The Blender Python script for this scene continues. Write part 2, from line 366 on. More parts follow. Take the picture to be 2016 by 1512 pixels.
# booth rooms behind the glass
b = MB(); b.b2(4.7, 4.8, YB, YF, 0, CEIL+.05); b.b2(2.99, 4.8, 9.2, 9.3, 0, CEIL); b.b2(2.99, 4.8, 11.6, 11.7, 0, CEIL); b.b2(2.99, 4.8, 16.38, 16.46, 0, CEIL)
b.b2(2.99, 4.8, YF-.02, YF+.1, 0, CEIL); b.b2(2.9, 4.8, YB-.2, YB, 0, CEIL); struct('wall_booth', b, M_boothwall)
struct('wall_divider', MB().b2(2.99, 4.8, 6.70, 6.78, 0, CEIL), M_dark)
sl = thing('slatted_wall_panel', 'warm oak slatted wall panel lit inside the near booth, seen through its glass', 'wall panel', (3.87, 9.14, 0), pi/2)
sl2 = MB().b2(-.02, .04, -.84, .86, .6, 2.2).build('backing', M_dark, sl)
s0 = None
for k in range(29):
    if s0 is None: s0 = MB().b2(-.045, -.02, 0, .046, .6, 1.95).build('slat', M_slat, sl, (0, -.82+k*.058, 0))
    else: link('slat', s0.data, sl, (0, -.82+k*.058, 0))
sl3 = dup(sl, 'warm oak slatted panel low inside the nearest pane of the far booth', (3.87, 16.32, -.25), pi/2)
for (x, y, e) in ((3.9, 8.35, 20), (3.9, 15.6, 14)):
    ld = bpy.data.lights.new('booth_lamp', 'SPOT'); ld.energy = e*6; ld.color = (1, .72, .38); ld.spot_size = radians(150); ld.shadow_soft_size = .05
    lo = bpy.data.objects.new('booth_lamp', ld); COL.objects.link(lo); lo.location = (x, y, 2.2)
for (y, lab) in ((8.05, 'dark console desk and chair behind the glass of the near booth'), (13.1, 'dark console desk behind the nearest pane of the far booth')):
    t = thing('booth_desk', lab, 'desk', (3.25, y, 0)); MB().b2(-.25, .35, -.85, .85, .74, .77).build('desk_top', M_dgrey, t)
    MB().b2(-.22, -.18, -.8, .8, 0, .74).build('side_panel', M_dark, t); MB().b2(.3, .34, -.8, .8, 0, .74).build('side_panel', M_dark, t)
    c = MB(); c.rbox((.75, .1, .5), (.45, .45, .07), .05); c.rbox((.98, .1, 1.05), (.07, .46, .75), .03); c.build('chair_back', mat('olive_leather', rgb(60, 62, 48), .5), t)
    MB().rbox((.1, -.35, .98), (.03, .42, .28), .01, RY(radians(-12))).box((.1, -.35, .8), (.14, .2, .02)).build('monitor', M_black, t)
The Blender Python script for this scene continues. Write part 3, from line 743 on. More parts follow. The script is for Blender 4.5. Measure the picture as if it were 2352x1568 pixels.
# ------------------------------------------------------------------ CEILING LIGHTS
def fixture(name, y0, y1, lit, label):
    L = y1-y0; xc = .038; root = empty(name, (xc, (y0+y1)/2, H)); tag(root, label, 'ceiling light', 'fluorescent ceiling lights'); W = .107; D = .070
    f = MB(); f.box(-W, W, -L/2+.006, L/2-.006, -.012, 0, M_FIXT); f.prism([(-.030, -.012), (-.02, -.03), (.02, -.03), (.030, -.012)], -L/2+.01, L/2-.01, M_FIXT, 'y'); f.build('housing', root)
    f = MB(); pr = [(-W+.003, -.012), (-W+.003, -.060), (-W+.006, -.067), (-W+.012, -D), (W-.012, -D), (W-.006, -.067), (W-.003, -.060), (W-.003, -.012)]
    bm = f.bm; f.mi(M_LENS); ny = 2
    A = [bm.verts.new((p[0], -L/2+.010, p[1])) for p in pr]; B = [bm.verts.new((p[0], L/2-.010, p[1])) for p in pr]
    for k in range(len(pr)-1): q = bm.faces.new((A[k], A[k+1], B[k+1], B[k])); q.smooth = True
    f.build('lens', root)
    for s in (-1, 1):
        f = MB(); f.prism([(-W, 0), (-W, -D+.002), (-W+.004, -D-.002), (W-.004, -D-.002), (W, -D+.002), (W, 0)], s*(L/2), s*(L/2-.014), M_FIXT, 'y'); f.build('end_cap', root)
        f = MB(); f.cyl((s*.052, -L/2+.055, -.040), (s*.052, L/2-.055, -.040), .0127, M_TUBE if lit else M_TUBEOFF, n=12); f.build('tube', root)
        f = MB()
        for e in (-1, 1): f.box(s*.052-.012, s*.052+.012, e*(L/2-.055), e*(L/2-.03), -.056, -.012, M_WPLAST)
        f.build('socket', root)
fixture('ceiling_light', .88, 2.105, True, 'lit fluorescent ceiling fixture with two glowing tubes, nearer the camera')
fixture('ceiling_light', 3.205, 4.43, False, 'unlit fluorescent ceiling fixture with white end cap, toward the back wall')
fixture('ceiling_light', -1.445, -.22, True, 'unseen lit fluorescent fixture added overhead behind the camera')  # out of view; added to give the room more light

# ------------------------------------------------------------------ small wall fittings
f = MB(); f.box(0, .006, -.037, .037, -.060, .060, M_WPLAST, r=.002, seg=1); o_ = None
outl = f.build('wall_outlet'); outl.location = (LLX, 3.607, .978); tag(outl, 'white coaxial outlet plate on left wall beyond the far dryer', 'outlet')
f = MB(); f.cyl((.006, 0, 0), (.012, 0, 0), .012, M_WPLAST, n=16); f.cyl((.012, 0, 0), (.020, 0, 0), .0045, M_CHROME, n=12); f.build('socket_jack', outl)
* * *
Given problem :: Exactly as they are written, print the entries again.

Correct answer ::
The Blender Python script for this scene continues. Write part 2, from line 366 on. More parts follow. Take the picture to be 2016 by 1512 pixels.
# booth rooms behind the glass
b = MB(); b.b2(4.7, 4.8, YB, YF, 0, CEIL+.05); b.b2(2.99, 4.8, 9.2, 9.3, 0, CEIL); b.b2(2.99, 4.8, 11.6, 11.7, 0, CEIL); b.b2(2.99, 4.8, 16.38, 16.46, 0, CEIL)
b.b2(2.99, 4.8, YF-.02, YF+.1, 0, CEIL); b.b2(2.9, 4.8, YB-.2, YB, 0, CEIL); struct('wall_booth', b, M_boothwall)
struct('wall_divider', MB().b2(2.99, 4.8, 6.70, 6.78, 0, CEIL), M_dark)
sl = thing('slatted_wall_panel', 'warm oak slatted wall panel lit inside the near booth, seen through its glass', 'wall panel', (3.87, 9.14, 0), pi/2)
sl2 = MB().b2(-.02, .04, -.84, .86, .6, 2.2).build('backing', M_dark, sl)
s0 = None
for k in range(29):
    if s0 is None: s0 = MB().b2(-.045, -.02, 0, .046, .6, 1.95).build('slat', M_slat, sl, (0, -.82+k*.058, 0))
    else: link('slat', s0.data, sl, (0, -.82+k*.058, 0))
sl3 = dup(sl, 'warm oak slatted panel low inside the nearest pane of the far booth', (3.87, 16.32, -.25), pi/2)
for (x, y, e) in ((3.9, 8.35, 20), (3.9, 15.6, 14)):
    ld = bpy.data.lights.new('booth_lamp', 'SPOT'); ld.energy = e*6; ld.color = (1, .72, .38); ld.spot_size = radians(150); ld.shadow_soft_size = .05
    lo = bpy.data.objects.new('booth_lamp', ld); COL.objects.link(lo); lo.location = (x, y, 2.2)
for (y, lab) in ((8.05, 'dark console desk and chair behind the glass of the near booth'), (13.1, 'dark console desk behind the nearest pane of the far booth')):
    t = thing('booth_desk', lab, 'desk', (3.25, y, 0)); MB().b2(-.25, .35, -.85, .85, .74, .77).build('desk_top', M_dgrey, t)
    MB().b2(-.22, -.18, -.8, .8, 0, .74).build('side_panel', M_dark, t); MB().b2(.3, .34, -.8, .8, 0, .74).build('side_panel', M_dark, t)
    c = MB(); c.rbox((.75, .1, .5), (.45, .45, .07), .05); c.rbox((.98, .1, 1.05), (.07, .46, .75), .03); c.build('chair_back', mat('olive_leather', rgb(60, 62, 48), .5), t)
    MB().rbox((.1, -.35, .98), (.03, .42, .28), .01, RY(radians(-12))).box((.1, -.35, .8), (.14, .2, .02)).build('monitor', M_black, t)
The Blender Python script for this scene continues. Write part 3, from line 743 on. More parts follow. The script is for Blender 4.5. Measure the picture as if it were 2352x1568 pixels.
# ------------------------------------------------------------------ CEILING LIGHTS
def fixture(name, y0, y1, lit, label):
    L = y1-y0; xc = .038; root = empty(name, (xc, (y0+y1)/2, H)); tag(root, label, 'ceiling light', 'fluorescent ceiling lights'); W = .107; D = .070
    f = MB(); f.box(-W, W, -L/2+.006, L/2-.006, -.012, 0, M_FIXT); f.prism([(-.030, -.012), (-.02, -.03), (.02, -.03), (.030, -.012)], -L/2+.01, L/2-.01, M_FIXT, 'y'); f.build('housing', root)
    f = MB(); pr = [(-W+.003, -.012), (-W+.003, -.060), (-W+.006, -.067), (-W+.012, -D), (W-.012, -D), (W-.006, -.067), (W-.003, -.060), (W-.003, -.012)]
    bm = f.bm; f.mi(M_LENS); ny = 2
    A = [bm.verts.new((p[0], -L/2+.010, p[1])) for p in pr]; B = [bm.verts.new((p[0], L/2-.010, p[1])) for p in pr]
    for k in range(len(pr)-1): q = bm.faces.new((A[k], A[k+1], B[k+1], B[k])); q.smooth = True
    f.build('lens', root)
    for s in (-1, 1):
        f = MB(); f.prism([(-W, 0), (-W, -D+.002), (-W+.004, -D-.002), (W-.004, -D-.002), (W, -D+.002), (W, 0)], s*(L/2), s*(L/2-.014), M_FIXT, 'y'); f.build('end_cap', root)
        f = MB(); f.cyl((s*.052, -L/2+.055, -.040), (s*.052, L/2-.055, -.040), .0127, M_TUBE if lit else M_TUBEOFF, n=12); f.build('tube', root)
        f = MB()
        for e in (-1, 1): f.box(s*.052-.012, s*.052+.012, e*(L/2-.055), e*(L/2-.03), -.056, -.012, M_WPLAST)
        f.build('socket', root)
fixture('ceiling_light', .88, 2.105, True, 'lit fluorescent ceiling fixture with two glowing tubes, nearer the camera')
fixture('ceiling_light', 3.205, 4.43, False, 'unlit fluorescent ceiling fixture with white end cap, toward the back wall')
fixture('ceiling_light', -1.445, -.22, True, 'unseen lit fluorescent fixture added overhead behind the camera')  # out of view; added to give the room more light

# ------------------------------------------------------------------ small wall fittings
f = MB(); f.box(0, .006, -.037, .037, -.060, .060, M_WPLAST, r=.002, seg=1); o_ = None
outl = f.build('wall_outlet'); outl.location = (LLX, 3.607, .978); tag(outl, 'white coaxial outlet plate on left wall beyond the far dryer', 'outlet')
f = MB(); f.cyl((.006, 0, 0), (.012, 0, 0), .012, M_WPLAST, n=16); f.cyl((.012, 0, 0), (.020, 0, 0), .0045, M_CHROME, n=12); f.build('socket_jack', outl)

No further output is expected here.